> Collected material
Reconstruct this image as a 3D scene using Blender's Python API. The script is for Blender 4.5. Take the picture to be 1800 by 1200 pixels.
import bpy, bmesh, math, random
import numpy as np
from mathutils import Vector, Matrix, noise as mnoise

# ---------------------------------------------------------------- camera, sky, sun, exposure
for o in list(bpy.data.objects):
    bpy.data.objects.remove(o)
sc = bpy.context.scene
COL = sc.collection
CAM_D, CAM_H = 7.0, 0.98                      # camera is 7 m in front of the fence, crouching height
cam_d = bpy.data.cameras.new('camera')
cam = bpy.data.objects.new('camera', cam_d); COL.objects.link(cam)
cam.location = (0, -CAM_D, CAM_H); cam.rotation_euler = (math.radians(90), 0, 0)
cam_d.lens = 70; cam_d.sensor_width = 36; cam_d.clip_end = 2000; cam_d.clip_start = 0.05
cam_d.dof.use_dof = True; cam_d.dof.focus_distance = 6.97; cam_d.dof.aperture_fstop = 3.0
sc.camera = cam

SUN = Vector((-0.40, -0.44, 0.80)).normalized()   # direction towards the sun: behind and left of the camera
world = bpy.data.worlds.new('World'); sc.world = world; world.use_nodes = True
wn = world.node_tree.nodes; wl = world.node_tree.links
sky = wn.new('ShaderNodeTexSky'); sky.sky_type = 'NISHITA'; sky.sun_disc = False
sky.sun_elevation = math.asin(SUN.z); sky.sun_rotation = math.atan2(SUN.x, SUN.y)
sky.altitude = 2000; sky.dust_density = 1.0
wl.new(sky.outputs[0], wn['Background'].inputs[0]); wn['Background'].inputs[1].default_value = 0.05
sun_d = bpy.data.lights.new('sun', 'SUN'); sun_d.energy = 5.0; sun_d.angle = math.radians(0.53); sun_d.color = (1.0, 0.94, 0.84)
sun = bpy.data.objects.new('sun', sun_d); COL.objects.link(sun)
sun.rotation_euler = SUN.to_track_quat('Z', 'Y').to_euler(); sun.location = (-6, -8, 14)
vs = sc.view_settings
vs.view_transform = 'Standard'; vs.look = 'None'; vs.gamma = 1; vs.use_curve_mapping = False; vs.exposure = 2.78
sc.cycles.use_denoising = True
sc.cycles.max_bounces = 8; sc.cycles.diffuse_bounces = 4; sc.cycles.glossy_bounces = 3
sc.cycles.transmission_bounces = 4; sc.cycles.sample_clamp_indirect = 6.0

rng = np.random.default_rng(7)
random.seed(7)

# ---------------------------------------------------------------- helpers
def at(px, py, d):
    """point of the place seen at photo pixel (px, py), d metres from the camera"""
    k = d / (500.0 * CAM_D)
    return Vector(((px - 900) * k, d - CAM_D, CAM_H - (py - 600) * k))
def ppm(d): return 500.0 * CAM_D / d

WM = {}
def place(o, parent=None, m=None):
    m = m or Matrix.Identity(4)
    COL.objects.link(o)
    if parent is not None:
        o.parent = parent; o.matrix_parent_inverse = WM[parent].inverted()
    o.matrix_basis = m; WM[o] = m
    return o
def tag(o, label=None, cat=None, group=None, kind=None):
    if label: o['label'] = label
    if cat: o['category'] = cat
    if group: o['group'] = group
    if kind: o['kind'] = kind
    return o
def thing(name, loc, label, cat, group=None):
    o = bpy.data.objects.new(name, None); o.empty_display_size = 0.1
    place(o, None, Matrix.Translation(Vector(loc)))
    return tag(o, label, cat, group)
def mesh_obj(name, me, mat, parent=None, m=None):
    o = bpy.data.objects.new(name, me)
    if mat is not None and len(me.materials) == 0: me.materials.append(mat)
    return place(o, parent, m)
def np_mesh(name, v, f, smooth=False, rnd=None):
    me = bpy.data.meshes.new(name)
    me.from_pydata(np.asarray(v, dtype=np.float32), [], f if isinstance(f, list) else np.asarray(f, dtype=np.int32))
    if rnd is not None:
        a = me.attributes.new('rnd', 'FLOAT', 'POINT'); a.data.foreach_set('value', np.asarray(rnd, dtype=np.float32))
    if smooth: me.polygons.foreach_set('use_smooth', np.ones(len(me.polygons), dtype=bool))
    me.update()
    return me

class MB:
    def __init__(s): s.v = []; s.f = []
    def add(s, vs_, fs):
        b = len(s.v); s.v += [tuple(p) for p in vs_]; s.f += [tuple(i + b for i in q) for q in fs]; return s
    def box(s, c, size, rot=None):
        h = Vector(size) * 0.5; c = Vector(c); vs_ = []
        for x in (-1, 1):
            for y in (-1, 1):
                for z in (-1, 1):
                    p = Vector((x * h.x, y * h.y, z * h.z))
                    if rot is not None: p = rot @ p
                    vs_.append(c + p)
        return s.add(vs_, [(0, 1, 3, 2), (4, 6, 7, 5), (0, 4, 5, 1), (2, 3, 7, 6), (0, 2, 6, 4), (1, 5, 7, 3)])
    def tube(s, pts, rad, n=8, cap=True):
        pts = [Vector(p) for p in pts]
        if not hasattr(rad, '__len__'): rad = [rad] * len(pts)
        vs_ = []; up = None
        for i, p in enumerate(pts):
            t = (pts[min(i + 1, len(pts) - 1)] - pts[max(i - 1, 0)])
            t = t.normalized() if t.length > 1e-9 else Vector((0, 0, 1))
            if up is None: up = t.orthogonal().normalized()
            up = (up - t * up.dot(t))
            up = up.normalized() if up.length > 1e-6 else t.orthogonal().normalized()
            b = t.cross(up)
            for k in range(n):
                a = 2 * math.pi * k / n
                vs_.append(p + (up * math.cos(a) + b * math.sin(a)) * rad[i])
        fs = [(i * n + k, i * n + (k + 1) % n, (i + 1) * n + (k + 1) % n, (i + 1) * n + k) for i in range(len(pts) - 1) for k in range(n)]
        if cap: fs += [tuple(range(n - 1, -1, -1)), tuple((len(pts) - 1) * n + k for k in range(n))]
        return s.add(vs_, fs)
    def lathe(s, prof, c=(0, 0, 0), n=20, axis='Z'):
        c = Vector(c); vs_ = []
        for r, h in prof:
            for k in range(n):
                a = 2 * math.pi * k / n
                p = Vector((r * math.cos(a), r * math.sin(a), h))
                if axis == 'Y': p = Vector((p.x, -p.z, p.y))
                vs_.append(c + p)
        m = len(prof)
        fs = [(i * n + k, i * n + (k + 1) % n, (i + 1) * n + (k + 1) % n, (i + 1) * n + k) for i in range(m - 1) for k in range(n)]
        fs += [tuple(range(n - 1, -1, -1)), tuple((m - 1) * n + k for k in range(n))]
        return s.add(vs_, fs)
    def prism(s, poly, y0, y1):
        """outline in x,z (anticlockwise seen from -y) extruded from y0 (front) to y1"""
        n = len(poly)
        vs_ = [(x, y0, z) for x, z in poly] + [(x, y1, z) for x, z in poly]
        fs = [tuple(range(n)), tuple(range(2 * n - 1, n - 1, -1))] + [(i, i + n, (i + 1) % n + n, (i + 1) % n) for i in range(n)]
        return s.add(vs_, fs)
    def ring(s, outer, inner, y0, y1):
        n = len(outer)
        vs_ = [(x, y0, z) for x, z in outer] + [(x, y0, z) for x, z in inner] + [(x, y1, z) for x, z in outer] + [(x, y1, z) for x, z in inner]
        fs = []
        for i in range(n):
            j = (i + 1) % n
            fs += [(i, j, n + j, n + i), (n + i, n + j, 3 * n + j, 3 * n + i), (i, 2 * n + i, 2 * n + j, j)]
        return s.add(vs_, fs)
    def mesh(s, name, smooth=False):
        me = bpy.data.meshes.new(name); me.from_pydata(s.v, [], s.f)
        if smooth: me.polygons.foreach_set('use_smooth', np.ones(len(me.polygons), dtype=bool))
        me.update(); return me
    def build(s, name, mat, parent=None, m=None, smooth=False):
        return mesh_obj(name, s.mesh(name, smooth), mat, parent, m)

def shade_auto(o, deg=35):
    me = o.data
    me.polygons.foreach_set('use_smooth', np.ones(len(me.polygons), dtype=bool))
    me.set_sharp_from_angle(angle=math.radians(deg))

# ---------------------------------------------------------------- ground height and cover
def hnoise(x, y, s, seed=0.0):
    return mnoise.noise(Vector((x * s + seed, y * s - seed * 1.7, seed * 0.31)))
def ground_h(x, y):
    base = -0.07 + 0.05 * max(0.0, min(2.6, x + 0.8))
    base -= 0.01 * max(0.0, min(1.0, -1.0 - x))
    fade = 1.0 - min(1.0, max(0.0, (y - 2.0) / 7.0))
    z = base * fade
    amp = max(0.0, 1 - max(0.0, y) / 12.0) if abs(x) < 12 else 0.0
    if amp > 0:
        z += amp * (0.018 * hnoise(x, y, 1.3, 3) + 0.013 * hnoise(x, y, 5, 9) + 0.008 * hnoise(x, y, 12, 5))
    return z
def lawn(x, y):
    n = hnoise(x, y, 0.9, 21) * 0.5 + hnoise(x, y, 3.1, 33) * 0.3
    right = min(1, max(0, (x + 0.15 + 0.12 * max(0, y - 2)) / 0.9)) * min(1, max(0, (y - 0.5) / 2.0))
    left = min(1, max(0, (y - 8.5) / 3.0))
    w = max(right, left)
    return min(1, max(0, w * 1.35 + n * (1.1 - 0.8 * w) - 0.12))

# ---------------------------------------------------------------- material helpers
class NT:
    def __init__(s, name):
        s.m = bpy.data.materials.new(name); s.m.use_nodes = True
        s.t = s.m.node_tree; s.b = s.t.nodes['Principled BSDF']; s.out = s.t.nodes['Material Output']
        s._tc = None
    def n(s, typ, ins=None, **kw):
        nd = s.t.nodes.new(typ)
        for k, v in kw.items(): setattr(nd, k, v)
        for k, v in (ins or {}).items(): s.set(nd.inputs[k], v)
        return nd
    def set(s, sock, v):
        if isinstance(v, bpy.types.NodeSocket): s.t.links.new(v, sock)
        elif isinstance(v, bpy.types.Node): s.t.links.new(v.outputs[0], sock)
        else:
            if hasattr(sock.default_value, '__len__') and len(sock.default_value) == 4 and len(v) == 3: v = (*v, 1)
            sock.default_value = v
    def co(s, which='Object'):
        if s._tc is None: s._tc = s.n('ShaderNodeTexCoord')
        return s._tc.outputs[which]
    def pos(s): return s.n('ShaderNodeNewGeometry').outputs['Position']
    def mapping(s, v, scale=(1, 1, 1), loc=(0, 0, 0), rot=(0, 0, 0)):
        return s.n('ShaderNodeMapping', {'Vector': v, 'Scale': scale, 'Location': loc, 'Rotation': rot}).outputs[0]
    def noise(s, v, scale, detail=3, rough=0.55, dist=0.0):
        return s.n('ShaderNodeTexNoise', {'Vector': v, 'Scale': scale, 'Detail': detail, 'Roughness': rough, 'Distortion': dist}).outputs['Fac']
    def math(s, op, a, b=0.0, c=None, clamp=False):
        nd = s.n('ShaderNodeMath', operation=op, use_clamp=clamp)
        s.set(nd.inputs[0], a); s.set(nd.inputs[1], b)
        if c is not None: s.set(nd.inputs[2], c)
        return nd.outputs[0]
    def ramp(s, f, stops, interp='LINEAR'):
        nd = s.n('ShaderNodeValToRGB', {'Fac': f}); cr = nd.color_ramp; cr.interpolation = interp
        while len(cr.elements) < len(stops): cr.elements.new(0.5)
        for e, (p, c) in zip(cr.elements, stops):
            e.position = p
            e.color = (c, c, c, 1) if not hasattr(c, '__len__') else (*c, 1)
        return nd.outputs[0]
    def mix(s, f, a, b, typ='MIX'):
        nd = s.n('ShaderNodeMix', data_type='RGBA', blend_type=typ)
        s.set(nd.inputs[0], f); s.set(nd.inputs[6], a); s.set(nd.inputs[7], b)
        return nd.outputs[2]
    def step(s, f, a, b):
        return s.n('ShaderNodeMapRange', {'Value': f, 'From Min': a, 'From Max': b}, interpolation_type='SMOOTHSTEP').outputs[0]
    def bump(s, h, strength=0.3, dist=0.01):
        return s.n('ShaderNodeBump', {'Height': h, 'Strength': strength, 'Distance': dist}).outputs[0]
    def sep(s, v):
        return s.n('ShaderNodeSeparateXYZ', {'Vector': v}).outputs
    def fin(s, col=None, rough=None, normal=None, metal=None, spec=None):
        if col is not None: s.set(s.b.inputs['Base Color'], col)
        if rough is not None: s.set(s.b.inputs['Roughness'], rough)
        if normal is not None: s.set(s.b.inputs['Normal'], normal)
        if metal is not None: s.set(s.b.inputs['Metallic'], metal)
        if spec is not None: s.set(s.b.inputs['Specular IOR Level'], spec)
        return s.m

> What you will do
The required output is the exact run of lines from the beginning of the listing above to the line that contains "random.seed(7)", inclusive of both.

> Complete response
Reconstruct this image as a 3D scene using Blender's Python API. The script is for Blender 4.5. Take the picture to be 1800 by 1200 pixels.
import bpy, bmesh, math, random
import numpy as np
from mathutils import Vector, Matrix, noise as mnoise

# ---------------------------------------------------------------- camera, sky, sun, exposure
for o in list(bpy.data.objects):
    bpy.data.objects.remove(o)
sc = bpy.context.scene
COL = sc.collection
CAM_D, CAM_H = 7.0, 0.98                      # camera is 7 m in front of the fence, crouching height
cam_d = bpy.data.cameras.new('camera')
cam = bpy.data.objects.new('camera', cam_d); COL.objects.link(cam)
cam.location = (0, -CAM_D, CAM_H); cam.rotation_euler = (math.radians(90), 0, 0)
cam_d.lens = 70; cam_d.sensor_width = 36; cam_d.clip_end = 2000; cam_d.clip_start = 0.05
cam_d.dof.use_dof = True; cam_d.dof.focus_distance = 6.97; cam_d.dof.aperture_fstop = 3.0
sc.camera = cam

SUN = Vector((-0.40, -0.44, 0.80)).normalized()   # direction towards the sun: behind and left of the camera
world = bpy.data.worlds.new('World'); sc.world = world; world.use_nodes = True
wn = world.node_tree.nodes; wl = world.node_tree.links
sky = wn.new('ShaderNodeTexSky'); sky.sky_type = 'NISHITA'; sky.sun_disc = False
sky.sun_elevation = math.asin(SUN.z); sky.sun_rotation = math.atan2(SUN.x, SUN.y)
sky.altitude = 2000; sky.dust_density = 1.0
wl.new(sky.outputs[0], wn['Background'].inputs[0]); wn['Background'].inputs[1].default_value = 0.05
sun_d = bpy.data.lights.new('sun', 'SUN'); sun_d.energy = 5.0; sun_d.angle = math.radians(0.53); sun_d.color = (1.0, 0.94, 0.84)
sun = bpy.data.objects.new('sun', sun_d); COL.objects.link(sun)
sun.rotation_euler = SUN.to_track_quat('Z', 'Y').to_euler(); sun.location = (-6, -8, 14)
vs = sc.view_settings
vs.view_transform = 'Standard'; vs.look = 'None'; vs.gamma = 1; vs.use_curve_mapping = False; vs.exposure = 2.78
sc.cycles.use_denoising = True
sc.cycles.max_bounces = 8; sc.cycles.diffuse_bounces = 4; sc.cycles.glossy_bounces = 3
sc.cycles.transmission_bounces = 4; sc.cycles.sample_clamp_indirect = 6.0

rng = np.random.default_rng(7)
random.seed(7)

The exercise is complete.